Paul Pfeiffer is best known for digitally manipulating footage from sports, concerts, films, and television to create “video sculptures” that isolate moments of extreme emotion and spectacle. By erasing or “camouflaging” key figures and contexts, he exposes how mass media images shape desire, belief, and collective identity.
Pfeiffer’s work explores the politics of spectatorship, the construction of celebrity, and the rituals of sport and religion in a media-saturated culture. His recurring interests include nationalism, race, masculinity, and the way images of athletic and pop-culture performance become modern forms of devotion and myth.
Paul Pfeiffer’s key works and series include Fragment of a Crucifixion (After Francis Bacon) (1999), The Long Count (2001), the photographic series Four Horsemen of the Apocalypse (2000–ongoing), and the video series Caryatid (2003–ongoing). These works re-edit basketball, boxing, and other mass-media events to loop, magnify, or empty out familiar images, turning them into unsettling studies of power, faith, and spectatorship.
Paul Pfeiffer’s works are held in major museum collections, including the Whitney Museum of American Art, The Broad in Los Angeles, and other leading institutions in the United States and Europe. His touring survey exhibition Prologue to the Story of the Birth of Freedom has been presented at The Geffen Contemporary at MOCA Los Angeles, the Guggenheim Museum Bilbao, and the Museum of Contemporary Art Chicago.

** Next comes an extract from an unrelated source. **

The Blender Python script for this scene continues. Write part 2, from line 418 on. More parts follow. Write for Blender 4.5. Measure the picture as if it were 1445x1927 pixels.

Paul Pfeiffer is widely regarded as a key figure in contemporary media art for the way he uses digital erasure and looping to reveal the hidden mechanics of spectacle and image worship. By dissecting familiar broadcasts frame by frame, he offers a precise, critical lens on how global audiences are produced and controlled through televised sport, celebrity culture, and mass entertainment.